Retype all of the data exactly as given.

** START RECORD LIST **

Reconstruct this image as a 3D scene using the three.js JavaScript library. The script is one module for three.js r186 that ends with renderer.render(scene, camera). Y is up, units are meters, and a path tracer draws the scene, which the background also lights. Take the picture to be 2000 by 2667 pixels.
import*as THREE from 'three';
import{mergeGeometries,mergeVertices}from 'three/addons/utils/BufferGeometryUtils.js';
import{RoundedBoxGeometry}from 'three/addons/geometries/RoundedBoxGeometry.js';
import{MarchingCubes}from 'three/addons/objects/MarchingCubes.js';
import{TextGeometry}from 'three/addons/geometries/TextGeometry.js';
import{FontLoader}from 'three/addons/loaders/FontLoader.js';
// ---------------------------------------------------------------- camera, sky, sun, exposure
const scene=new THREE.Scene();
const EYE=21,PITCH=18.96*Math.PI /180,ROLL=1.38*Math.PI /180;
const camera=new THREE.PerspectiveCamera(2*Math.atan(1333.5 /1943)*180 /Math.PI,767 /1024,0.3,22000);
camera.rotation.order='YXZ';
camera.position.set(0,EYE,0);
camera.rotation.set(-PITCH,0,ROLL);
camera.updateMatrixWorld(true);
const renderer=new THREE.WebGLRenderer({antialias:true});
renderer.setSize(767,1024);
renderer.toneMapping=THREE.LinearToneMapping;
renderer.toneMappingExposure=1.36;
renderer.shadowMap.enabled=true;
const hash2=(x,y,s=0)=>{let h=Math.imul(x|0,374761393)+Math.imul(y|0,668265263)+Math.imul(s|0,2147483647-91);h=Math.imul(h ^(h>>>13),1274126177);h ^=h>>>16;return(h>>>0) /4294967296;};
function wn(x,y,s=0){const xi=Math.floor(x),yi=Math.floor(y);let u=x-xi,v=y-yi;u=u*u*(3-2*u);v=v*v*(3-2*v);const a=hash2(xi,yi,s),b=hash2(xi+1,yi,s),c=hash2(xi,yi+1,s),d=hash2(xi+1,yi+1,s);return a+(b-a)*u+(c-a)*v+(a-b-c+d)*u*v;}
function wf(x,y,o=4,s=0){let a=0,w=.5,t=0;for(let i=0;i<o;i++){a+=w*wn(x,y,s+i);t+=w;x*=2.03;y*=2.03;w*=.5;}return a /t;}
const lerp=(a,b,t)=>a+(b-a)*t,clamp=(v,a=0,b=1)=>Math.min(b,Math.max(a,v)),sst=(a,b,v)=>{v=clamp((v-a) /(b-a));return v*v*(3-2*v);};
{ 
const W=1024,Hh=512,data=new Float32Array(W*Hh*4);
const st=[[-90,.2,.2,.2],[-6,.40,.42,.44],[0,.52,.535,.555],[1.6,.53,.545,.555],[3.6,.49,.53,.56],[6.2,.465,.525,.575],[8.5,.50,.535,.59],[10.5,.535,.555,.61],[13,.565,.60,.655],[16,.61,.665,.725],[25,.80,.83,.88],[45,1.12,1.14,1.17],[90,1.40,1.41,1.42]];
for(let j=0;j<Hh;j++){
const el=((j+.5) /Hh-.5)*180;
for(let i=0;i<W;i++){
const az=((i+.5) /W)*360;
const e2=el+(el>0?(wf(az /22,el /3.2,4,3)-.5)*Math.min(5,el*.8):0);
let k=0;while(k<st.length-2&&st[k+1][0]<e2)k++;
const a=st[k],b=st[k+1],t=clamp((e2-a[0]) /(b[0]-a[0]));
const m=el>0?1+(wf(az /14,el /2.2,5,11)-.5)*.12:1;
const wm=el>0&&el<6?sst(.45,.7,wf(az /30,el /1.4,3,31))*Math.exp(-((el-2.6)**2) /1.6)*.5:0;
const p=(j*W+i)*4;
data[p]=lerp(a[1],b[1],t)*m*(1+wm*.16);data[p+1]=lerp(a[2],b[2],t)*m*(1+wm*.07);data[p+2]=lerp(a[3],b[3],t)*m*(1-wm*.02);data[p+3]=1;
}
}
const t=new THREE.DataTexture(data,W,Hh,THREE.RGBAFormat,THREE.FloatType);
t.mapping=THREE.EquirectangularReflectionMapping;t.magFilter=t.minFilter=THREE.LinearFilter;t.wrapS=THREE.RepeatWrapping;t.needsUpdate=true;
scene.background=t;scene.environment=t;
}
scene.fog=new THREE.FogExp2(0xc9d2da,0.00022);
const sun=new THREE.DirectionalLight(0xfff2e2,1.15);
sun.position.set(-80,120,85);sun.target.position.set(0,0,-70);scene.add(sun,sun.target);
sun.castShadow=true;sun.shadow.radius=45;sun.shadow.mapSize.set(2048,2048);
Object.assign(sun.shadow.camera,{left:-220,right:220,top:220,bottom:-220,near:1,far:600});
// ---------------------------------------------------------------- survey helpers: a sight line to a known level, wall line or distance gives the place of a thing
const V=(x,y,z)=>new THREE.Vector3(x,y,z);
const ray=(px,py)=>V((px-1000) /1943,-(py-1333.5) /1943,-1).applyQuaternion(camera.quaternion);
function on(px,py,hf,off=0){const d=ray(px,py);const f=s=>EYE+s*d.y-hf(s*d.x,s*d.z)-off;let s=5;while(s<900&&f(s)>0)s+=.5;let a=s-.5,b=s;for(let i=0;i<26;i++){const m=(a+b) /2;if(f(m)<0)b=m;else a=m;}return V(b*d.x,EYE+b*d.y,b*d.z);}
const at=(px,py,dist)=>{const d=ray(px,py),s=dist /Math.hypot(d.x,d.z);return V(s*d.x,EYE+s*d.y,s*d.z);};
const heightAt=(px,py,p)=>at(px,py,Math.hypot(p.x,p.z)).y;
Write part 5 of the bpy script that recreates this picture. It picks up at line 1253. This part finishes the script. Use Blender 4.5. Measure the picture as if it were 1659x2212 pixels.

** END RECORD LIST **

** OUTPUT FOR THIS TASK **
Reconstruct this image as a 3D scene using the three.js JavaScript library. The script is one module for three.js r186 that ends with renderer.render(scene, camera). Y is up, units are meters, and a path tracer draws the scene, which the background also lights. Take the picture to be 2000 by 2667 pixels.
import*as THREE from 'three';
import{mergeGeometries,mergeVertices}from 'three/addons/utils/BufferGeometryUtils.js';
import{RoundedBoxGeometry}from 'three/addons/geometries/RoundedBoxGeometry.js';
import{MarchingCubes}from 'three/addons/objects/MarchingCubes.js';
import{TextGeometry}from 'three/addons/geometries/TextGeometry.js';
import{FontLoader}from 'three/addons/loaders/FontLoader.js';
// ---------------------------------------------------------------- camera, sky, sun, exposure
const scene=new THREE.Scene();
const EYE=21,PITCH=18.96*Math.PI /180,ROLL=1.38*Math.PI /180;
const camera=new THREE.PerspectiveCamera(2*Math.atan(1333.5 /1943)*180 /Math.PI,767 /1024,0.3,22000);
camera.rotation.order='YXZ';
camera.position.set(0,EYE,0);
camera.rotation.set(-PITCH,0,ROLL);
camera.updateMatrixWorld(true);
const renderer=new THREE.WebGLRenderer({antialias:true});
renderer.setSize(767,1024);
renderer.toneMapping=THREE.LinearToneMapping;
renderer.toneMappingExposure=1.36;
renderer.shadowMap.enabled=true;
const hash2=(x,y,s=0)=>{let h=Math.imul(x|0,374761393)+Math.imul(y|0,668265263)+Math.imul(s|0,2147483647-91);h=Math.imul(h ^(h>>>13),1274126177);h ^=h>>>16;return(h>>>0) /4294967296;};
function wn(x,y,s=0){const xi=Math.floor(x),yi=Math.floor(y);let u=x-xi,v=y-yi;u=u*u*(3-2*u);v=v*v*(3-2*v);const a=hash2(xi,yi,s),b=hash2(xi+1,yi,s),c=hash2(xi,yi+1,s),d=hash2(xi+1,yi+1,s);return a+(b-a)*u+(c-a)*v+(a-b-c+d)*u*v;}
function wf(x,y,o=4,s=0){let a=0,w=.5,t=0;for(let i=0;i<o;i++){a+=w*wn(x,y,s+i);t+=w;x*=2.03;y*=2.03;w*=.5;}return a /t;}
const lerp=(a,b,t)=>a+(b-a)*t,clamp=(v,a=0,b=1)=>Math.min(b,Math.max(a,v)),sst=(a,b,v)=>{v=clamp((v-a) /(b-a));return v*v*(3-2*v);};
{ 
const W=1024,Hh=512,data=new Float32Array(W*Hh*4);
const st=[[-90,.2,.2,.2],[-6,.40,.42,.44],[0,.52,.535,.555],[1.6,.53,.545,.555],[3.6,.49,.53,.56],[6.2,.465,.525,.575],[8.5,.50,.535,.59],[10.5,.535,.555,.61],[13,.565,.60,.655],[16,.61,.665,.725],[25,.80,.83,.88],[45,1.12,1.14,1.17],[90,1.40,1.41,1.42]];
for(let j=0;j<Hh;j++){
const el=((j+.5) /Hh-.5)*180;
for(let i=0;i<W;i++){
const az=((i+.5) /W)*360;
const e2=el+(el>0?(wf(az /22,el /3.2,4,3)-.5)*Math.min(5,el*.8):0);
let k=0;while(k<st.length-2&&st[k+1][0]<e2)k++;
const a=st[k],b=st[k+1],t=clamp((e2-a[0]) /(b[0]-a[0]));
const m=el>0?1+(wf(az /14,el /2.2,5,11)-.5)*.12:1;
const wm=el>0&&el<6?sst(.45,.7,wf(az /30,el /1.4,3,31))*Math.exp(-((el-2.6)**2) /1.6)*.5:0;
const p=(j*W+i)*4;
data[p]=lerp(a[1],b[1],t)*m*(1+wm*.16);data[p+1]=lerp(a[2],b[2],t)*m*(1+wm*.07);data[p+2]=lerp(a[3],b[3],t)*m*(1-wm*.02);data[p+3]=1;
}
}
const t=new THREE.DataTexture(data,W,Hh,THREE.RGBAFormat,THREE.FloatType);
t.mapping=THREE.EquirectangularReflectionMapping;t.magFilter=t.minFilter=THREE.LinearFilter;t.wrapS=THREE.RepeatWrapping;t.needsUpdate=true;
scene.background=t;scene.environment=t;
}
scene.fog=new THREE.FogExp2(0xc9d2da,0.00022);
const sun=new THREE.DirectionalLight(0xfff2e2,1.15);
sun.position.set(-80,120,85);sun.target.position.set(0,0,-70);scene.add(sun,sun.target);
sun.castShadow=true;sun.shadow.radius=45;sun.shadow.mapSize.set(2048,2048);
Object.assign(sun.shadow.camera,{left:-220,right:220,top:220,bottom:-220,near:1,far:600});
// ---------------------------------------------------------------- survey helpers: a sight line to a known level, wall line or distance gives the place of a thing
const V=(x,y,z)=>new THREE.Vector3(x,y,z);
const ray=(px,py)=>V((px-1000) /1943,-(py-1333.5) /1943,-1).applyQuaternion(camera.quaternion);
function on(px,py,hf,off=0){const d=ray(px,py);const f=s=>EYE+s*d.y-hf(s*d.x,s*d.z)-off;let s=5;while(s<900&&f(s)>0)s+=.5;let a=s-.5,b=s;for(let i=0;i<26;i++){const m=(a+b) /2;if(f(m)<0)b=m;else a=m;}return V(b*d.x,EYE+b*d.y,b*d.z);}
const at=(px,py,dist)=>{const d=ray(px,py),s=dist /Math.hypot(d.x,d.z);return V(s*d.x,EYE+s*d.y,s*d.z);};
const heightAt=(px,py,p)=>at(px,py,Math.hypot(p.x,p.z)).y;
Write part 5 of the bpy script that recreates this picture. It picks up at line 1253. This part finishes the script. Use Blender 4.5. Measure the picture as if it were 1659x2212 pixels.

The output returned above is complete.